- [SHORT PROBLEM]:
Output the material word for word. Leave each picture out.

- [EXTRACTED RECORDS]:
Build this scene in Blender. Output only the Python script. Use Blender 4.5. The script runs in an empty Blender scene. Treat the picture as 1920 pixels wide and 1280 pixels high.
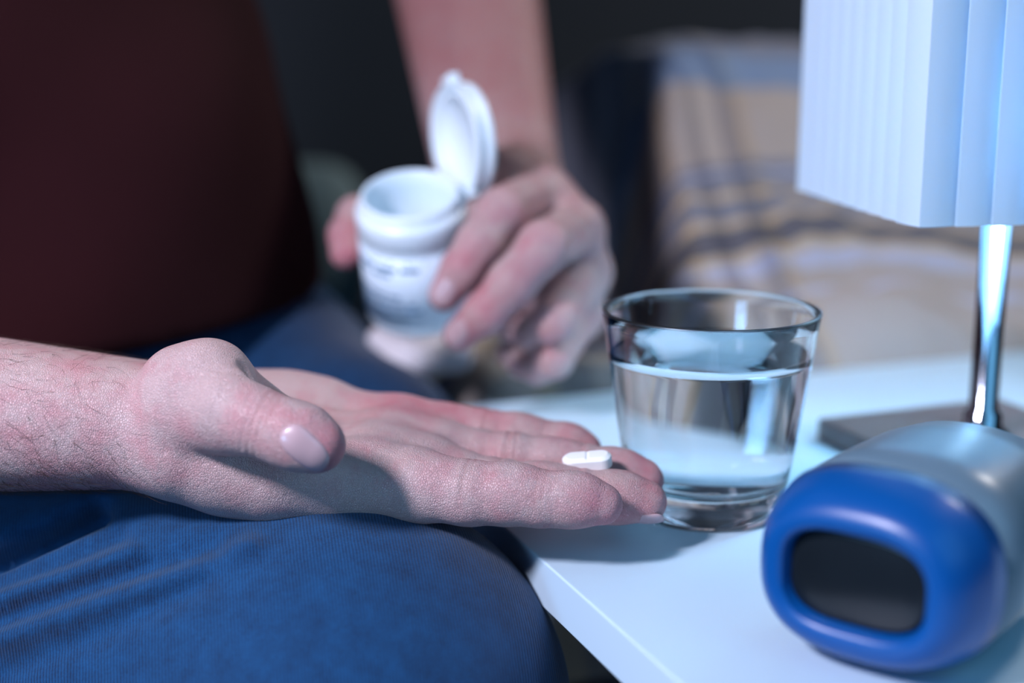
import bpy, bmesh, math, random
import numpy as np
import openvdb
from mathutils import Vector, Matrix, Euler
random.seed(7); np.random.seed(7)
SC = bpy.context.scene
COL = SC.collection
R = math.radians

# ------------------------------------------------------------------ camera, world, lights, exposure
T = 0.50                                  # height of the side table top
CAMZ = T + 0.188
PITCH = R(12.3)
cam_d = bpy.data.cameras.new('camera'); cam = bpy.data.objects.new('camera', cam_d); COL.objects.link(cam)
cam.location = (0, 0, CAMZ); cam.rotation_euler = (R(90) - PITCH, 0, 0)
cam_d.lens = 50; cam_d.sensor_width = 36; cam_d.clip_start = 0.02
cam_d.dof.use_dof = True; cam_d.dof.focus_distance = 0.503; cam_d.dof.aperture_fstop = 3.1
SC.camera = cam

world = bpy.data.worlds.new('world'); SC.world = world; world.use_nodes = True
bg = world.node_tree.nodes['Background']; bg.inputs[0].default_value = (0.10, 0.16, 0.30, 1); bg.inputs[1].default_value = 0.2

def area(name, loc, target, size, power, color, size_y=None):
    l = bpy.data.lights.new(name, 'AREA'); l.energy = power; l.color = color; l.size = size
    if size_y: l.shape = 'RECTANGLE'; l.size_y = size_y
    o = bpy.data.objects.new(name, l); COL.objects.link(o); o.location = loc
    o.rotation_euler = (Vector(target) - Vector(loc)).to_track_quat('-Z', 'Y').to_euler()
    return o
area('key_light', (-0.45, 0.04, T + 0.57), (0.0, 0.52, T), 0.09, 10.2, (0.86, 0.82, 1.0), 0.13)
area('blue_front_light', (0.70, -0.20, T + 0.70), (0.15, 0.45, T + 0.05), 0.9, 3.4, (0.22, 0.63, 1.0))
area('left_blue_light', (-0.50, -0.05, T + 0.15), (-0.12, 0.55, T), 0.20, 1.7, (0.30, 0.60, 1.0))
area('duvet_fill_light', (1.25, 1.55, T + 1.3), (0.35, 1.0, T + 0.05), 0.3, 17.0, (1.0, 0.93, 0.90))  # added fill aimed at the duvet, not a room fixture
SC.view_settings.view_transform = 'Standard'; SC.view_settings.look = 'None'
SC.view_settings.gamma = 1; SC.view_settings.use_curve_mapping = False
SC.view_settings.exposure = 0.0

# ------------------------------------------------------------------ helpers
CP, SP = math.cos(PITCH), math.sin(PITCH)
def P(px, py, d):
    u = (px - 960) / 2667.0; v = (640 - py) / 2667.0
    return np.array([u * d, (CP + v * SP) * d, (-SP + v * CP) * d + CAMZ])
def CV(x, y, dep):                        # direction in view axes (right, up, away) -> world
    return np.array([x, dep * CP + y * SP, -dep * SP + y * CP])
def nrm(v): v = np.asarray(v, float); return v / np.linalg.norm(v)

def tag(o, label=None, cat=None, group=None, kind=None):
    if label: o['label'] = label
    if cat: o['category'] = cat
    if group: o['group'] = group
    if kind: o['kind'] = kind
    return o

def mesh_obj(name, verts, faces, mat, parent=None, smooth=True, uvs=None, origin=None, attr=None):
    verts = np.asarray(verts, float)
    lo, hi = verts.min(0), verts.max(0)
    org = np.array([(lo[0] + hi[0]) / 2, (lo[1] + hi[1]) / 2, lo[2]]) if origin is None else np.array(origin, float)
    me = bpy.data.meshes.new(name)
    if isinstance(faces, np.ndarray) and faces.shape[1] == 4:
        n, m = len(verts), len(faces)
        me.vertices.add(n); me.vertices.foreach_set('co', (verts - org).astype(np.float32).ravel())
        me.loops.add(m * 4); me.loops.foreach_set('vertex_index', faces.astype(np.int32).ravel())
        me.polygons.add(m); me.polygons.foreach_set('loop_start', np.arange(0, m * 4, 4, dtype=np.int32))
        me.update(calc_edges=True)
    else:
        me.from_pydata([tuple(v) for v in (verts - org)], [], [tuple(int(i) for i in f) for f in faces])
    me.polygons.foreach_set('use_smooth', [smooth] * len(me.polygons))
    if uvs is not None:
        uvl = me.uv_layers.new(name='UVMap')
        li = np.zeros(len(me.loops), dtype=np.int32); me.loops.foreach_get('vertex_index', li)
        uvl.data.foreach_set('uv', np.asarray(uvs, np.float32)[li].ravel())
    if attr:
        for k, a in attr.items():
            at = me.attributes.new(k, 'FLOAT', 'POINT'); at.data.foreach_set('value', a.astype(np.float32))
    me.materials.append(mat); me.update()
    o = bpy.data.objects.new(name, me); COL.objects.link(o)
    o.location = org
    if parent is not None:
        o.parent = parent; pw = Vector((0, 0, 0)); q = parent
        while q is not None: pw += q.location; q = q.parent
        o.location = Vector(org) - pw
    return o
def fix_normals(o):
    bm = bmesh.new(); bm.from_mesh(o.data); bmesh.ops.recalc_face_normals(bm, faces=bm.faces); bm.to_mesh(o.data); bm.free(); return o
def bevel(o, w, seg=3):
    m = o.modifiers.new('bevel', 'BEVEL'); m.width = w; m.segments = seg; m.limit_method = 'ANGLE'; m.harden_normals = False
    return o
def thing(name, loc):
    o = bpy.data.objects.new(name, None); COL.objects.link(o); o.location = loc; o.empty_display_size = 0.03; return o

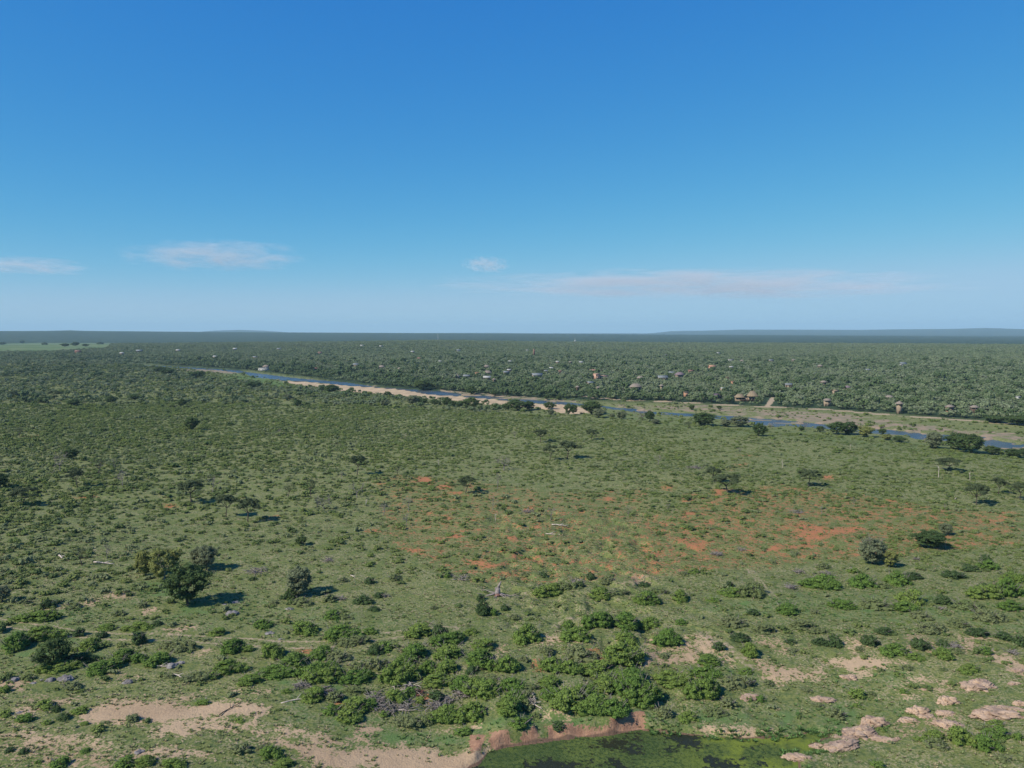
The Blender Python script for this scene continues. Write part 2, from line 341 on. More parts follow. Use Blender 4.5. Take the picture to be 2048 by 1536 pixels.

- [EXPECTED OUTPUT]:
Build this scene in Blender. Output only the Python script. Use Blender 4.5. The script runs in an empty Blender scene. Treat the picture as 1920 pixels wide and 1280 pixels high.
import bpy, bmesh, math, random
import numpy as np
import openvdb
from mathutils import Vector, Matrix, Euler
random.seed(7); np.random.seed(7)
SC = bpy.context.scene
COL = SC.collection
R = math.radians

# ------------------------------------------------------------------ camera, world, lights, exposure
T = 0.50                                  # height of the side table top
CAMZ = T + 0.188
PITCH = R(12.3)
cam_d = bpy.data.cameras.new('camera'); cam = bpy.data.objects.new('camera', cam_d); COL.objects.link(cam)
cam.location = (0, 0, CAMZ); cam.rotation_euler = (R(90) - PITCH, 0, 0)
cam_d.lens = 50; cam_d.sensor_width = 36; cam_d.clip_start = 0.02
cam_d.dof.use_dof = True; cam_d.dof.focus_distance = 0.503; cam_d.dof.aperture_fstop = 3.1
SC.camera = cam

world = bpy.data.worlds.new('world'); SC.world = world; world.use_nodes = True
bg = world.node_tree.nodes['Background']; bg.inputs[0].default_value = (0.10, 0.16, 0.30, 1); bg.inputs[1].default_value = 0.2

def area(name, loc, target, size, power, color, size_y=None):
    l = bpy.data.lights.new(name, 'AREA'); l.energy = power; l.color = color; l.size = size
    if size_y: l.shape = 'RECTANGLE'; l.size_y = size_y
    o = bpy.data.objects.new(name, l); COL.objects.link(o); o.location = loc
    o.rotation_euler = (Vector(target) - Vector(loc)).to_track_quat('-Z', 'Y').to_euler()
    return o
area('key_light', (-0.45, 0.04, T + 0.57), (0.0, 0.52, T), 0.09, 10.2, (0.86, 0.82, 1.0), 0.13)
area('blue_front_light', (0.70, -0.20, T + 0.70), (0.15, 0.45, T + 0.05), 0.9, 3.4, (0.22, 0.63, 1.0))
area('left_blue_light', (-0.50, -0.05, T + 0.15), (-0.12, 0.55, T), 0.20, 1.7, (0.30, 0.60, 1.0))
area('duvet_fill_light', (1.25, 1.55, T + 1.3), (0.35, 1.0, T + 0.05), 0.3, 17.0, (1.0, 0.93, 0.90))  # added fill aimed at the duvet, not a room fixture
SC.view_settings.view_transform = 'Standard'; SC.view_settings.look = 'None'
SC.view_settings.gamma = 1; SC.view_settings.use_curve_mapping = False
SC.view_settings.exposure = 0.0

# ------------------------------------------------------------------ helpers
CP, SP = math.cos(PITCH), math.sin(PITCH)
def P(px, py, d):
    u = (px - 960) / 2667.0; v = (640 - py) / 2667.0
    return np.array([u * d, (CP + v * SP) * d, (-SP + v * CP) * d + CAMZ])
def CV(x, y, dep):                        # direction in view axes (right, up, away) -> world
    return np.array([x, dep * CP + y * SP, -dep * SP + y * CP])
def nrm(v): v = np.asarray(v, float); return v / np.linalg.norm(v)

def tag(o, label=None, cat=None, group=None, kind=None):
    if label: o['label'] = label
    if cat: o['category'] = cat
    if group: o['group'] = group
    if kind: o['kind'] = kind
    return o

def mesh_obj(name, verts, faces, mat, parent=None, smooth=True, uvs=None, origin=None, attr=None):
    verts = np.asarray(verts, float)
    lo, hi = verts.min(0), verts.max(0)
    org = np.array([(lo[0] + hi[0]) / 2, (lo[1] + hi[1]) / 2, lo[2]]) if origin is None else np.array(origin, float)
    me = bpy.data.meshes.new(name)
    if isinstance(faces, np.ndarray) and faces.shape[1] == 4:
        n, m = len(verts), len(faces)
        me.vertices.add(n); me.vertices.foreach_set('co', (verts - org).astype(np.float32).ravel())
        me.loops.add(m * 4); me.loops.foreach_set('vertex_index', faces.astype(np.int32).ravel())
        me.polygons.add(m); me.polygons.foreach_set('loop_start', np.arange(0, m * 4, 4, dtype=np.int32))
        me.update(calc_edges=True)
    else:
        me.from_pydata([tuple(v) for v in (verts - org)], [], [tuple(int(i) for i in f) for f in faces])
    me.polygons.foreach_set('use_smooth', [smooth] * len(me.polygons))
    if uvs is not None:
        uvl = me.uv_layers.new(name='UVMap')
        li = np.zeros(len(me.loops), dtype=np.int32); me.loops.foreach_get('vertex_index', li)
        uvl.data.foreach_set('uv', np.asarray(uvs, np.float32)[li].ravel())
    if attr:
        for k, a in attr.items():
            at = me.attributes.new(k, 'FLOAT', 'POINT'); at.data.foreach_set('value', a.astype(np.float32))
    me.materials.append(mat); me.update()
    o = bpy.data.objects.new(name, me); COL.objects.link(o)
    o.location = org
    if parent is not None:
        o.parent = parent; pw = Vector((0, 0, 0)); q = parent
        while q is not None: pw += q.location; q = q.parent
        o.location = Vector(org) - pw
    return o
def fix_normals(o):
    bm = bmesh.new(); bm.from_mesh(o.data); bmesh.ops.recalc_face_normals(bm, faces=bm.faces); bm.to_mesh(o.data); bm.free(); return o
def bevel(o, w, seg=3):
    m = o.modifiers.new('bevel', 'BEVEL'); m.width = w; m.segments = seg; m.limit_method = 'ANGLE'; m.harden_normals = False
    return o
def thing(name, loc):
    o = bpy.data.objects.new(name, None); COL.objects.link(o); o.location = loc; o.empty_display_size = 0.03; return o

The Blender Python script for this scene continues. Write part 2, from line 341 on. More parts follow. Use Blender 4.5. Take the picture to be 2048 by 1536 pixels.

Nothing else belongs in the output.